NP’s commercial farm will be based at the port of Las Palmas in the Canary Islands. According to PortSEurope, the company is investing over €50 million in a plant to produce 3,000 tonnes of flesh from killed octopuses per year, equivalent to 10% of the catches of the cephalopod made each year by the Spanish fleet. How they are planning to keep the animals is being kept secret, but many scientists and conservationists are sure they are likely to suffer their captive conditions as octopuses are very intelligent sentient creatures able to feel pain and emotions. And not only octopuses will suffer. As they are carnivores and need to eat two-to-three times their weight in food to live, many other animals are likely to be killed to feed them.

The Cambridge Declaration on Consciousness, signed in 2012 by a prominent international group of cognitive neuroscientists, neuropharmacologists, neurophysiologists, neuroanatomists and computational neuroscientists, stated that cephalopods (octopus, squid, cuttlefish, etc.) are sentient beings. Several countries have already legally recognised them as sentient, and recently the UK government has announced that it will do so when the Animal Welfare (Sentience) Bill will be passed.

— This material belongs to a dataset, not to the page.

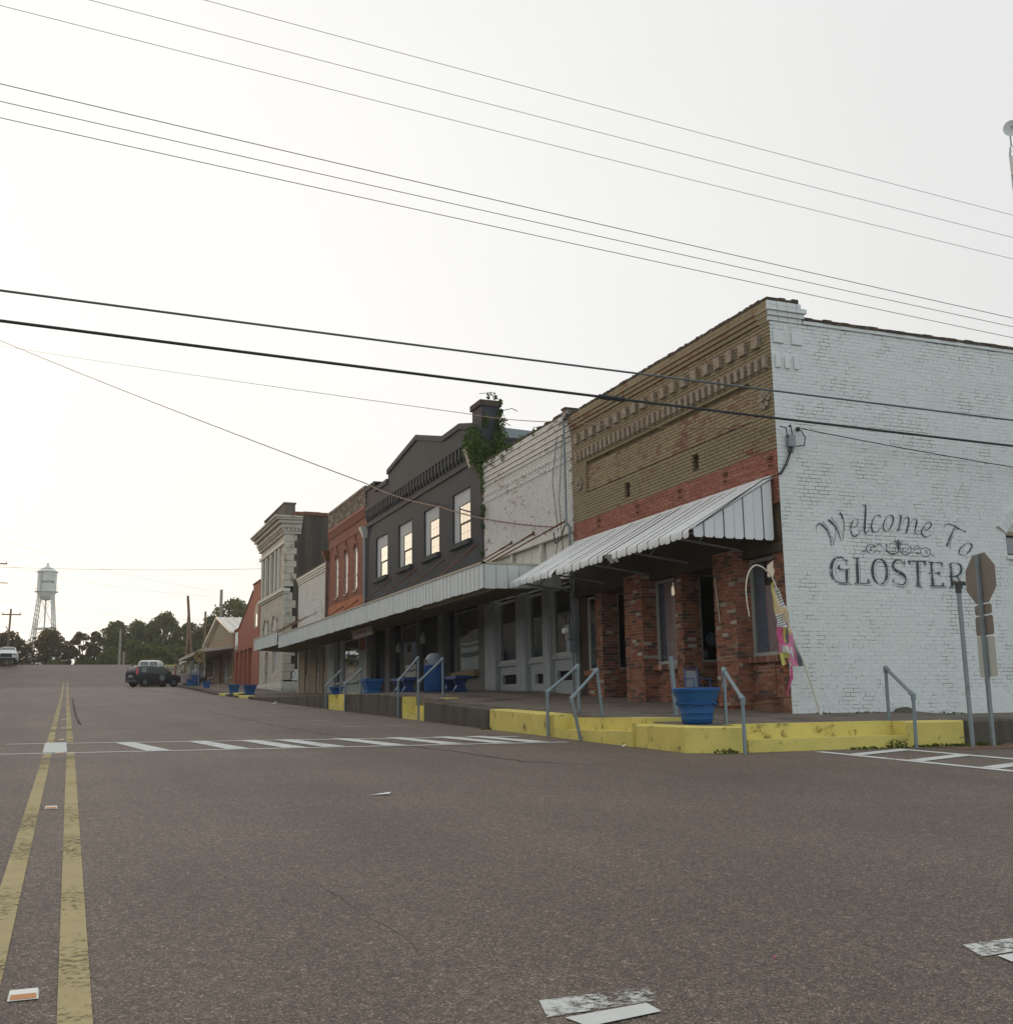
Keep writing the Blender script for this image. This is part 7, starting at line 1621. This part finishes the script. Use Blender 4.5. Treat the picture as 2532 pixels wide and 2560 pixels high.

Dr Elena Lara, Compassion in World Farming (CIWF)’s research manager, said to the BBC: “These animals are amazing animals. They are solitary and very smart. So to put them in barren tanks with no cognitive stimulation, it’s wrong for them.” Regarding whether farming them is better than catching them in the wild, she said: “It’s not more ethical at all – the animal is going to be suffering its entire life.” And they will be killed in a painful way too. According to CIWF, there is currently no scientifically validated method for the humane slaughter of octopuses.

Kerry McCarthy MP, the vegan Member of Parliament in the UK, has tweeted:

“I just don’t get why anyone would want to turn something as amazing as an octopus into a farmed commodity. industrial farming…Would hope we can protect against this U.K. wise in Animal Sentence Bill, now that Govt has conceded on cephalopod (and decapod) sentience, although obviously recognising sentience doesn’t protect against industrial farming.”

If the farm goes ahead in Spain, the unfortunate animals bred and kept there would receive little protection under European law, as although they are considered sentient beings, EU law covering animal welfare for farmed animals is only applied to vertebrates. Factory farming of any animal is an aberration of humanity. We must remember that pigs are also considered to have high human-like intelligence, and yet they are also factory farmed. It makes little sense to complain about this new octopus farm and continue to eat the flesh of factory-farmed vertebrates, as although one involves wild animals and the other domesticated animals, all factory farming causes suffering and is as immoral as unnecessary.